Blinds – and Learning to Truly See
Life is simpler and easier when you keep the blinds shut.
Less light, less noise, fewer distractions – you can remain convinced of your own constructed reality as long as you keep those blind shut! Blinds offer a simpler world that makes sense and never challenges you to adapt. But if you want to stay alive, adaptation is the name of the game.
You can live your life with blinders on, or you can intentionally keep pulling back the curtains of your world to see the truth.
Yesterday was this spring’s Pray4Chicago event – each one is profoundly different from the last one, but all are huge successes – because at the end of the day you can see the blinds have been pulled back just a little more. Friends went out into various neighborhoods surrounding UIC including Little Italy, Bronzeville, and the Loop to “see with God’s eyes…” and if God’s eyes can offer us anything, they offer us a chance to pull the curtains back and live in the world of the REAL, not my private world of safety.
Folks that had lived in their neighborhood for years reflected on how little they knew about their neighbors or surroundings. Others were struck at how easy it was to strike up a conversation (or join a game of basketball), while others were broken by the level of systemic oppression they saw just around the block. All groups considered just what it would take to SEE a vibrant family of Jesus in close reach of every person in Chicago…
It starts with new eyes… “eyes to see and ears to hear…”
What is this world we’ve fallen in to?
Learning to see — its a skill that most of us are born with…but it takes a lifetime to master. Where is God at work? Where are the broken places? Where are the community wells? Where is the Spirit at work? How do I join the Spirit?
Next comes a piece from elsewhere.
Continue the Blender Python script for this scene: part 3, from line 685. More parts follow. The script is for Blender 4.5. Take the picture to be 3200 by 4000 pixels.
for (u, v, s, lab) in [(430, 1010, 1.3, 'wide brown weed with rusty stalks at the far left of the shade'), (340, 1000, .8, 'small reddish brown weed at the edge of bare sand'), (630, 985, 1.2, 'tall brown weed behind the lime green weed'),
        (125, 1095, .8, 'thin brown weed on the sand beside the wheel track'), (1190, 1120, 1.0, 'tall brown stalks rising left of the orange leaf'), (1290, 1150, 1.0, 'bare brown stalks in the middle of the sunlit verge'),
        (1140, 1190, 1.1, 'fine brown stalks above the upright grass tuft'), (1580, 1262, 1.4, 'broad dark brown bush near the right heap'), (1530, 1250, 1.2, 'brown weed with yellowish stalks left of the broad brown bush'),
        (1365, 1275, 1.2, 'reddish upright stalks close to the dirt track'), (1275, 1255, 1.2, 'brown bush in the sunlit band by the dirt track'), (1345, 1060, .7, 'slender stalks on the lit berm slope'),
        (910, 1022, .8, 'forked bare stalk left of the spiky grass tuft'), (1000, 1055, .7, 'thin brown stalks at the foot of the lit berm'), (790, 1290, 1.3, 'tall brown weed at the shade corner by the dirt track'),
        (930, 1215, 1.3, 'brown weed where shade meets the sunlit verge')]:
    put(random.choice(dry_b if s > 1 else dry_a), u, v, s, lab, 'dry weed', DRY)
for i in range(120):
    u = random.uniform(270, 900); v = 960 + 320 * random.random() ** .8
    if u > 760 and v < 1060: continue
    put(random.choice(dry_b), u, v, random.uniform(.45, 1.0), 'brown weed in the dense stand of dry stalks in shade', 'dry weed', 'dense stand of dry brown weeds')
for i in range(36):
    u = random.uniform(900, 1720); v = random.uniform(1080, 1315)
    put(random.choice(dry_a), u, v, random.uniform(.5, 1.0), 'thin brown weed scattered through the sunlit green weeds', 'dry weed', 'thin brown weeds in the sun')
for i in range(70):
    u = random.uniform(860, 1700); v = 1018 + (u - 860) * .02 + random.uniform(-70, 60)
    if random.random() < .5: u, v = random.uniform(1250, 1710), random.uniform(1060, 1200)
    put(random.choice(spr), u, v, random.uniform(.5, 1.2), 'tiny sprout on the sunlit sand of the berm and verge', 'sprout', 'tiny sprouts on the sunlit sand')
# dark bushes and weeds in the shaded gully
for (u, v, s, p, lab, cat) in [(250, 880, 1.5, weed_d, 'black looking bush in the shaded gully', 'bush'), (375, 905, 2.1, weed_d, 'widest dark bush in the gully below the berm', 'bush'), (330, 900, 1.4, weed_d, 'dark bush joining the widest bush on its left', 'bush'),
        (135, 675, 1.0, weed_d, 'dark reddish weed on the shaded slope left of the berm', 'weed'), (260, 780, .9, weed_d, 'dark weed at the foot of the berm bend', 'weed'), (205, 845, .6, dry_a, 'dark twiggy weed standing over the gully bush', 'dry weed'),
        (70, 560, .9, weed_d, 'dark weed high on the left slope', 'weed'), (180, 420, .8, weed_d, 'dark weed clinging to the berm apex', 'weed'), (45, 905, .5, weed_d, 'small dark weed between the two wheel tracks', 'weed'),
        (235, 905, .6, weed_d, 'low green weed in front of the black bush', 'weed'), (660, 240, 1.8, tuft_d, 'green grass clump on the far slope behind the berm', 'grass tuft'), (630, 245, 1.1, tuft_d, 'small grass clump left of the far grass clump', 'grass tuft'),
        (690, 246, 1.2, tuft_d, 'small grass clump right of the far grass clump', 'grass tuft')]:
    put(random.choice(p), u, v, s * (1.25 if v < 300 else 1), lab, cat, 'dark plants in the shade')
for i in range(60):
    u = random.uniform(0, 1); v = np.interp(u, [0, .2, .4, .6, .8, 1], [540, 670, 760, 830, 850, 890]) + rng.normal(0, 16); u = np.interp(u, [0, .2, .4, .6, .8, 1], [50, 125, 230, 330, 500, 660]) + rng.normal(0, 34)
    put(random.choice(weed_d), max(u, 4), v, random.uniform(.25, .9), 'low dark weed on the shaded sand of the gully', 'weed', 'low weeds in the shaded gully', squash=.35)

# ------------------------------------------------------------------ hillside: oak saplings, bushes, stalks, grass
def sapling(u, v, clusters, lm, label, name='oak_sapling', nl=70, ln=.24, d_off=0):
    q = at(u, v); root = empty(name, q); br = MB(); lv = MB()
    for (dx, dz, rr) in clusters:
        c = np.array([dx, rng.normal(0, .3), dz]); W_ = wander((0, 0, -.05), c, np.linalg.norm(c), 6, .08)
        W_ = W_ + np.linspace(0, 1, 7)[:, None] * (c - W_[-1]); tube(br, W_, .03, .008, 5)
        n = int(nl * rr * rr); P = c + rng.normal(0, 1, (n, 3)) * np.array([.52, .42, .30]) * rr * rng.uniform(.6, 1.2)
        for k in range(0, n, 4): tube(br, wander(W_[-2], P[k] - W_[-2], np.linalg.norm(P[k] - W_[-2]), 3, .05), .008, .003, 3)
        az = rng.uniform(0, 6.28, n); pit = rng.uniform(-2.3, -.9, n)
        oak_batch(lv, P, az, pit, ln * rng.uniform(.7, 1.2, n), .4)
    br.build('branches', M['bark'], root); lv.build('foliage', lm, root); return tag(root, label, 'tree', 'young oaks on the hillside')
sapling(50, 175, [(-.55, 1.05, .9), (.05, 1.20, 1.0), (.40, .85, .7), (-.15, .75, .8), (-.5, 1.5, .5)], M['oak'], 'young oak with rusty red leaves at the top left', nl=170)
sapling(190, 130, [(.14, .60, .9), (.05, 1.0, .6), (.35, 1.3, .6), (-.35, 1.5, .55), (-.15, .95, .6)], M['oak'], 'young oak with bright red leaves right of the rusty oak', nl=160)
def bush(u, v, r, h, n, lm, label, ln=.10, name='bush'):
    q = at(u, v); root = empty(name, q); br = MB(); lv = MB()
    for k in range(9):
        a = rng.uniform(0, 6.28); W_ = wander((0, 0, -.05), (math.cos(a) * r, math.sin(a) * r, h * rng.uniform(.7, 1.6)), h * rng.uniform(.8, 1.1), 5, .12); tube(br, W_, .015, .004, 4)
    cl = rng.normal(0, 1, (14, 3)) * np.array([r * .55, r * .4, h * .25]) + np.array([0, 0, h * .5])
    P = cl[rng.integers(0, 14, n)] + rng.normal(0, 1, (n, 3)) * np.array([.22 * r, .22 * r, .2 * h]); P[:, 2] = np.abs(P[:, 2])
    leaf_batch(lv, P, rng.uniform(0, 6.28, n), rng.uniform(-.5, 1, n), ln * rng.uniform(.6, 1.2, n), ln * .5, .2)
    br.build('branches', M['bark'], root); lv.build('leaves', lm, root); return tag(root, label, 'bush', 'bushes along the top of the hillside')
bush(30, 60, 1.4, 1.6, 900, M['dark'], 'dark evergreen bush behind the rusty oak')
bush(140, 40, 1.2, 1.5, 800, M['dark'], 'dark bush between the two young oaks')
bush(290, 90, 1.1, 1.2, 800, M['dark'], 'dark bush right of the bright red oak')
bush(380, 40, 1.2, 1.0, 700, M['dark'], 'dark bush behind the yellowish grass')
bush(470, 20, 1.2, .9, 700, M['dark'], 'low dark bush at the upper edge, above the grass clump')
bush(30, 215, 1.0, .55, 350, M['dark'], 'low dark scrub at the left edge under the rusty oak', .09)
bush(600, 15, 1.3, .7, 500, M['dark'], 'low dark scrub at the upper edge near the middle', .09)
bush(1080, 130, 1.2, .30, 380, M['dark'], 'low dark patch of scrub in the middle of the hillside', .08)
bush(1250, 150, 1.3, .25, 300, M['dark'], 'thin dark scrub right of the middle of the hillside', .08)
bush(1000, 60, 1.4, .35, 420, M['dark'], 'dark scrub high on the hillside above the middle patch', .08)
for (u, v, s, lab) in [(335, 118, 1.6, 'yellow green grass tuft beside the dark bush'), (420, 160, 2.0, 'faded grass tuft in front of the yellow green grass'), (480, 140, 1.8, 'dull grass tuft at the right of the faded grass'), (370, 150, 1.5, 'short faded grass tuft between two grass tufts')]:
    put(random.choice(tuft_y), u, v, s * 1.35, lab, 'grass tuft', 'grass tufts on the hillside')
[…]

Learning to truly see takes a lifetime – but it starts with a desire to pull back the curtains of your own eyes – to see what is behind the blinds of our daily life, and to fall into the adventure of a Spirit-led, missional lifestyle.

priest 8:46 pm on May 15, 2010 Permalink
thanks for the call to engage the local.
as for the person of peace, right now it probably just means they’re as addicted to their iphone as me!
t
Mark 9:29 am on May 16, 2010 Permalink
well said T. maybe a great way to set up incarnational engagement would be to set up iPhone Anonymous meetups…only done online through the mobile web.
priest 6:23 pm on May 16, 2010 Permalink
i’m in.
sent from my iPhone
seriously though, i’ve begun to explore the world of Foursquare and I appreciate how it calls us to ‘step off the treadmill’ and enter into new arenas. i honestly agree that it could facilitate new relationships that otherwise wouldn’t happen. that’s what interests me–it has an element of incarnation that often other social media lack. interested to see how this new social media unfolds.